Frédéric Mitterrand n’est plus un simple écrivain ayant publié un récit, aussi ignoble soit-il. Il est désormais ministre de la République, représentant la France et sa culture. Il ne peut rester ainsi entaché d’un soupçon de crime infâme. Que se passerait-il si, la situation restant telle qu’elle est, il se trouvait en butte avec des défenseurs de l’enfance lors d’un déplacement prochain à Bruxelles lors d’une réunion des ministres de la culture de l’Union ? La Belgique a suffisamment cher payé les crimes de pédophiles pour que certaines associations ne s’offusquent pas de la présence sur leur sol d’un homme soupçonné d’un crime similaire. Et si la gifle diplomatique venait d’un de ses homologues ? D’un camouflet infligé aux USA dont l’opinion publique est
tenue informée de cette affaire. Et je n’ose imaginer une hypothétique visite en Thaïlande dans le cadre d’une visite d’état ...
Je ne sais pas ce que Frédéric Mitterrand a fait en Thaïlande, je ne sais même pas s’il y est allé. Et même si ma réaction devant ses écrits est à l’unisson de bien des commentaires ici ou ailleurs, je ne jugerai pas avant d’avoir les faits. En revanche, je sais qu’au delà de l’honneur d’un homme, l’honneur de mon pays est désormais en cause.
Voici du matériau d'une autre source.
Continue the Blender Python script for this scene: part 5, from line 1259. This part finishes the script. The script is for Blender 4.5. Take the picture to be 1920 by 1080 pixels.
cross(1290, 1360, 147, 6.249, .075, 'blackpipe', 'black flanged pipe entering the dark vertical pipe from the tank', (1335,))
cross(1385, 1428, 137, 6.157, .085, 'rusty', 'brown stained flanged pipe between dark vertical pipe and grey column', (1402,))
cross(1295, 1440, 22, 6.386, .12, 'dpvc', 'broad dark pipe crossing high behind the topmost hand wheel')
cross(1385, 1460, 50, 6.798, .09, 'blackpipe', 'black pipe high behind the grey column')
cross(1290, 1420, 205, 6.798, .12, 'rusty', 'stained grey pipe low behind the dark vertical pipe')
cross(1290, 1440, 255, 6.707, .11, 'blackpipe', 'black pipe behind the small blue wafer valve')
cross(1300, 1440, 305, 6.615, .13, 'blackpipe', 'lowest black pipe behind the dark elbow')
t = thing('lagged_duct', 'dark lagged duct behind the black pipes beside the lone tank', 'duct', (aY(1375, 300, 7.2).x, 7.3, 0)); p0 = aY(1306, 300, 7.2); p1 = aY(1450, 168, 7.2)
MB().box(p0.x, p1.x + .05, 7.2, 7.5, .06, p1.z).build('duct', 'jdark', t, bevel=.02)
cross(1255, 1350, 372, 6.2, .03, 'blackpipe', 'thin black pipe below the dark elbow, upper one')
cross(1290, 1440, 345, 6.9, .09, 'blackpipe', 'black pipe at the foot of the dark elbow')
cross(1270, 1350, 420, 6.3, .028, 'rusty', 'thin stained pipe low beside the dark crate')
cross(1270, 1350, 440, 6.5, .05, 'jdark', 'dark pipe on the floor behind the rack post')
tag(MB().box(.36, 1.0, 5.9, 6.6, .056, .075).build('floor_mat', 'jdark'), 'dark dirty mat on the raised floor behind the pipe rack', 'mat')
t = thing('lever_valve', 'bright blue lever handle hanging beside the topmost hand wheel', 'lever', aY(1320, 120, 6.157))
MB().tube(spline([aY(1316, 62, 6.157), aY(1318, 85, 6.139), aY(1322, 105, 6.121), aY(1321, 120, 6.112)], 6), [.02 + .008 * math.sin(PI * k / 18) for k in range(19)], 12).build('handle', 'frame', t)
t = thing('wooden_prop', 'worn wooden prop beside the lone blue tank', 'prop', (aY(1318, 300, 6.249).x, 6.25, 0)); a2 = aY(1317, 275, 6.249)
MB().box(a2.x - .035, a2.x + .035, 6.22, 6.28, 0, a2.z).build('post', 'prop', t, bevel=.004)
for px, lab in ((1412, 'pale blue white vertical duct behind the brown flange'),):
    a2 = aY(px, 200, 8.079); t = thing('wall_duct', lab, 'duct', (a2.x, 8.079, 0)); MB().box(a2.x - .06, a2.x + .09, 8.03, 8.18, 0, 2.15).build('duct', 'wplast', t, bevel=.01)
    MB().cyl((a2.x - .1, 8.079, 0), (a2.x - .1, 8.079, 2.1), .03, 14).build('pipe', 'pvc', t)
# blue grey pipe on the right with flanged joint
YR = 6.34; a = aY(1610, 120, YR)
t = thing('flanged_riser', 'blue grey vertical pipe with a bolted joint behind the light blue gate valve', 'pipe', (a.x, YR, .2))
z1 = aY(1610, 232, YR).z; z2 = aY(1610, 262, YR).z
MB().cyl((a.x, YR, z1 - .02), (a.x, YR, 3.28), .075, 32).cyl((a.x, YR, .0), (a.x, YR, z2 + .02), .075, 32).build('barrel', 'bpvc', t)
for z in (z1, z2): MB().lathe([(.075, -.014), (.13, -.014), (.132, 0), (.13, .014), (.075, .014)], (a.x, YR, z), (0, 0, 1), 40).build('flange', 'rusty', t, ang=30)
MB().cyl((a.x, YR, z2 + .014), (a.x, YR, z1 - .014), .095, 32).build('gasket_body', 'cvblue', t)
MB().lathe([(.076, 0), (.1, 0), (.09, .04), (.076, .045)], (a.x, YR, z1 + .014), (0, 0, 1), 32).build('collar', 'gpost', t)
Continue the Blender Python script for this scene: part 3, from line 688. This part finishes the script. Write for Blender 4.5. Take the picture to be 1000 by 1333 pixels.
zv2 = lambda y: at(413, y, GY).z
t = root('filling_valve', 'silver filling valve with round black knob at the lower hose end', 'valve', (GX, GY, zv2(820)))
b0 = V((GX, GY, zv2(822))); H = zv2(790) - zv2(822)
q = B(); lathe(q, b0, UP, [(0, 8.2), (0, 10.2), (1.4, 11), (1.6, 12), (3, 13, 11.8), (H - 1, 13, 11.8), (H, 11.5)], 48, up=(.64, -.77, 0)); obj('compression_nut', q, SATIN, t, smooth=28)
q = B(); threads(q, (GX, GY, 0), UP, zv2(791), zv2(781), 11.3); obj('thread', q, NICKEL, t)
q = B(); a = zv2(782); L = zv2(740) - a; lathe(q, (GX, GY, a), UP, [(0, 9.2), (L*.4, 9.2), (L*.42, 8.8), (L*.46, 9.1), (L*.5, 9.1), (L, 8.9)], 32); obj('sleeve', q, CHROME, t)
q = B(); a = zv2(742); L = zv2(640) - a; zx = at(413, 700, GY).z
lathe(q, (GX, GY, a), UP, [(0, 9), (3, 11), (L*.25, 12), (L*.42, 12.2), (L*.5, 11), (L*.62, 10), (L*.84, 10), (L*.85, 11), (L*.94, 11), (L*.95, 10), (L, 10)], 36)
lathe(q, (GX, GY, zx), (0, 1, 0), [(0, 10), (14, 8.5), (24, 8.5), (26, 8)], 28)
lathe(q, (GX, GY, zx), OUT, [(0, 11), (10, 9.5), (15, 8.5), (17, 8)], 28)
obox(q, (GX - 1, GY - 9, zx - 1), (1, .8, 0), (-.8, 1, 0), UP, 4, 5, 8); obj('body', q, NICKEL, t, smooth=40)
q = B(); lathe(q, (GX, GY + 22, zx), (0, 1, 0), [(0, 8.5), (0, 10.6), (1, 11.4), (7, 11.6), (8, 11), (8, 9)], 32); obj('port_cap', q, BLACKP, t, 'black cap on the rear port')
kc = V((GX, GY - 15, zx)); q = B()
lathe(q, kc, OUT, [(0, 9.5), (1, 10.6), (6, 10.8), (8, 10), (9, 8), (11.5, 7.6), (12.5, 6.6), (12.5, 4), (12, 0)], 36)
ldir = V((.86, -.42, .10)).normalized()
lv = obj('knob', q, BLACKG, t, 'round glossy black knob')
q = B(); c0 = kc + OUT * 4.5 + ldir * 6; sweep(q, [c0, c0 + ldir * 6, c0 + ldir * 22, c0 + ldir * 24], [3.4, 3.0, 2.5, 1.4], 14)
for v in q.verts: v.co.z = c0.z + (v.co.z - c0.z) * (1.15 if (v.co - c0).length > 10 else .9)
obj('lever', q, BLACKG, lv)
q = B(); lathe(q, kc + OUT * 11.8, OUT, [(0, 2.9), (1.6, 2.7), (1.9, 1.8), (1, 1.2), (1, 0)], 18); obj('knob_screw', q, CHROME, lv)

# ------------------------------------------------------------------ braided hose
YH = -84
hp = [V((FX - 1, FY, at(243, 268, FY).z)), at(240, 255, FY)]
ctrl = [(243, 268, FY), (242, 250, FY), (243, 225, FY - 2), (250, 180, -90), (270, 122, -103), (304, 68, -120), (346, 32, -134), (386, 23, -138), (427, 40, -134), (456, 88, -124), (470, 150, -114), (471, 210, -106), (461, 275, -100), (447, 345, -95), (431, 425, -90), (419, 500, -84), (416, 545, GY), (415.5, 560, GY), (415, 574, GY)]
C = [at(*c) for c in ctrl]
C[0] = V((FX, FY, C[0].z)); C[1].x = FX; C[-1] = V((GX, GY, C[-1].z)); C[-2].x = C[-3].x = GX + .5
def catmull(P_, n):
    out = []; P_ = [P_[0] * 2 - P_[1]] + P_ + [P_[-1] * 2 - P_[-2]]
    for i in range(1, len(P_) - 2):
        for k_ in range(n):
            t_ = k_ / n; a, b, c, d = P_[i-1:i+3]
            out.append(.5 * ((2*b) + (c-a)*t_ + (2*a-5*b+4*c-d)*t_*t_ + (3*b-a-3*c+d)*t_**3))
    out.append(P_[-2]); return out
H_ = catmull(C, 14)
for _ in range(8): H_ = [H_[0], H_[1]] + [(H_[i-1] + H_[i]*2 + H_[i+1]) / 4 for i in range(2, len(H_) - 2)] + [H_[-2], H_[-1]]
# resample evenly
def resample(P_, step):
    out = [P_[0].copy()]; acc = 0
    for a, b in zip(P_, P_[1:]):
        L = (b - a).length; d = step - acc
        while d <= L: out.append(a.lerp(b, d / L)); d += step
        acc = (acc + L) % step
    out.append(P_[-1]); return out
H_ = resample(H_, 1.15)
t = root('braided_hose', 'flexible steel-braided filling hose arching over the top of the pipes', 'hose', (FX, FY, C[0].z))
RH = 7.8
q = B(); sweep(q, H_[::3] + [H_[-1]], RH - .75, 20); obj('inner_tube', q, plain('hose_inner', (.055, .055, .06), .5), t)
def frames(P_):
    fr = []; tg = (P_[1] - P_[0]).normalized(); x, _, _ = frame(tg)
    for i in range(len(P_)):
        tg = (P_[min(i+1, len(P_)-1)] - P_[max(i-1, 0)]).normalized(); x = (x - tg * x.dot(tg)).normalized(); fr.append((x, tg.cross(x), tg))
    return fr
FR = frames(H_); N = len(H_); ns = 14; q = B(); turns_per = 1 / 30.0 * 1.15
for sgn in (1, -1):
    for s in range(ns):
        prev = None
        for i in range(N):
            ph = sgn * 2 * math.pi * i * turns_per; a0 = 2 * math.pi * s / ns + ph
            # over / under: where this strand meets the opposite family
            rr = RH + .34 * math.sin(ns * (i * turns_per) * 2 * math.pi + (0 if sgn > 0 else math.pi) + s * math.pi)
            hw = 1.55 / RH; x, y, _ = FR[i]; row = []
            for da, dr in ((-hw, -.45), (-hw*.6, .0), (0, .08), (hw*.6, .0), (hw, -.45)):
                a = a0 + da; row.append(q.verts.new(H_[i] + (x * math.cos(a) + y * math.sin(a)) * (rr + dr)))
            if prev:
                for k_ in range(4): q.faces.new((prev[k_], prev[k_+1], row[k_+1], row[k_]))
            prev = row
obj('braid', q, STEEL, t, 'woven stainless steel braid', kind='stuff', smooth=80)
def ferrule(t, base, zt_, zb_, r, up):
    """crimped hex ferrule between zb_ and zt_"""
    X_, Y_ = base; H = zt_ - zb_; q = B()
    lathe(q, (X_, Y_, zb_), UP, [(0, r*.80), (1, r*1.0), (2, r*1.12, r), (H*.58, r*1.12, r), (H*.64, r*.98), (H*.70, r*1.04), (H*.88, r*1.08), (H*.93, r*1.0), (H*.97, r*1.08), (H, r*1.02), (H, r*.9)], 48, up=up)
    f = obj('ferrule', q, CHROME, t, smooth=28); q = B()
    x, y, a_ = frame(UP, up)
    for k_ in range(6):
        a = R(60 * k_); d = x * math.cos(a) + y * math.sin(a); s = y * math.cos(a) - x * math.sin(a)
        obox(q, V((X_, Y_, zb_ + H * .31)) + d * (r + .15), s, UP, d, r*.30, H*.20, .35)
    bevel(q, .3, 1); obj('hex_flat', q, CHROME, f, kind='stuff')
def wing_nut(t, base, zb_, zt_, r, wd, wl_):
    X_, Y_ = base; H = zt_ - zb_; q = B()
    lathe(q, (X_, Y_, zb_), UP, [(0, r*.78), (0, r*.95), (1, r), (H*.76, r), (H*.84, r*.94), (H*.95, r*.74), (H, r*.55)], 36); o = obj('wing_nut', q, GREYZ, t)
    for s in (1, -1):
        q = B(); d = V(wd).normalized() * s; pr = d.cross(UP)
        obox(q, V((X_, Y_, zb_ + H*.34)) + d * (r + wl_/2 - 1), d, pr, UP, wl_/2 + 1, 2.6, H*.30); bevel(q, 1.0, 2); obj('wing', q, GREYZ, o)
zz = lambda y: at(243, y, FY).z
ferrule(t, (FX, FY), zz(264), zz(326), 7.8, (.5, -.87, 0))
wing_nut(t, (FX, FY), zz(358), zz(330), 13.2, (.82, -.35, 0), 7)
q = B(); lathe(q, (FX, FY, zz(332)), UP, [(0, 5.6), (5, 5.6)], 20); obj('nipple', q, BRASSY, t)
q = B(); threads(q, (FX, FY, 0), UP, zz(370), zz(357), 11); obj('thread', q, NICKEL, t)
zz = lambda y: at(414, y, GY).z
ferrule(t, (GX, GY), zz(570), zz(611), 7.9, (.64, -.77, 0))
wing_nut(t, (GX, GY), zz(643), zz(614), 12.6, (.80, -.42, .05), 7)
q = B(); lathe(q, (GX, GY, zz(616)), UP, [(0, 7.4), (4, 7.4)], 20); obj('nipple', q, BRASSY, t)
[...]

M. le Ministre de la Culture et de la Communication, votre fonction s’accompagne de responsabilités envers le pays tout entier. Expliquez vous une bonne fois pour toutes et prenez vos responsabilités, le cas échéant. Nous avons trop de problèmes pour nous empêtrer plus longtemps dans cette affaire crapoteuse. La crise économique est trop grave, la misère sociale trop forte pour que vous monopolisiez ainsi l’attention du pays et du gouvernement sur une affaire aussi malsaine.